'Click' Analyzes Online Adult Data in Depth

SAN FRANCISCO — Author Bill Tancer loves data. In "Click: What Millions of People Are Doing Online and Why It Matters," Tancer mines the depths of data that we create when we roam the Internet.

As general manager of Global Research at analytics firm Hitwise, Tancer certainly has access to a lot of data. By searching through millions of searches on Google, Yahoo Search, MSN and other search engines, Tancer paints a fascinating picture of Internet statistics.

Click begins its discussion of data trends, appropriately enough, with adult entertainment.

In a chapter titled "PPC: Porn, Pills and Casinos," Tancer offers some of the most detailed analysis of adult's viewers available.

Data and adult do not mix well. Tancer explains that traditional marketing research fails miserably when looking at the adult entertainment industry due to several factors, chiefly that those being interviewed lie.

"While adult entertainment is gaining some acceptance in our society, it's rare to hear someone proudly proclaim that he likes to visit porn sites on the Internet," Tancer writes.

"But they continue to visit sites, as evidenced by the billions of dollars that change hands in the industry every year." This disconnect, or "cognitive dissonance" as Tancer defines it, forces a new, and perhaps more accurate research method: looking at the millions of everyday online searches.

The results are revealing. By analyzing more than 40,000 sites that Hitwise determined as related to adult entertainment, Tancer sees data that most of us miss. Roughly, adult sites are responsible for 10 percent of all Internet traffic in August 2007. This number is down from 16 percent in 2005. However, the top 500 adult sites account for only 56 percent of that traffic. In contrast, the top 500 retail sites drive 76 percent of that market's hits.
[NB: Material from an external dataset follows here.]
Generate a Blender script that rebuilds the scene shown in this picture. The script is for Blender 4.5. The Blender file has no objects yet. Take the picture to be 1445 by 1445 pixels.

Tancer attributes the decline in online adult traffic to the popularity of social networking sites like MySpace and Facebook. But the demographics of the adult consumer are also changing quickly. Men are, as expected, the overwhelming majority of online adult consumers. Younger surfers are spending more time with their online friends than with adult material, a trend observed throughout Tancer's book.

The data can be dense, but Tancer adeptly avoids getting bogged down by the sheer weight of the numbers. Some of the findings are downright amusing, such as the fact that Republicans prefer, on the whole, wife swapping, webcams, matchmaking and voyeurism. Democrats prefer searching for specific adult entertainers and escorts. Ohio ranks the highest in traffic share of adult material. Hawaii and Alaska the lowest — except during the winter.

The analysis shows us not only what we search for, but how and why. Using deceivingly simple logic, the book approaches such questions as "why am I depressed" and "why is the sky blue" and delivers hypothetical answers, backed by scientific data.

Data can only go so far, however. At certain points, the coldly presented facts of what we search for intersect with the human spirit and the shared human condition. "How to have sex" is second in the "how to" category (tying a tie is, evidently, more vexing a problem as its number one spot indicates). Nine and a half percent of "how to" searches were for illegal or illicit activities, with marijuana growing dwarfing other searches. Finally, we are, according to Tancer, a conflicted bunch of Internet users. Our fear of rejection is second only to our fear of intimacy.

"Click" delves deeply into Internet usage patterns and extrapolates meaningful, thoughtful and practical meaning from data. As online adult continues to evolve, this book serves as a reminder that data can also indicate meaning far deeper than at first blush.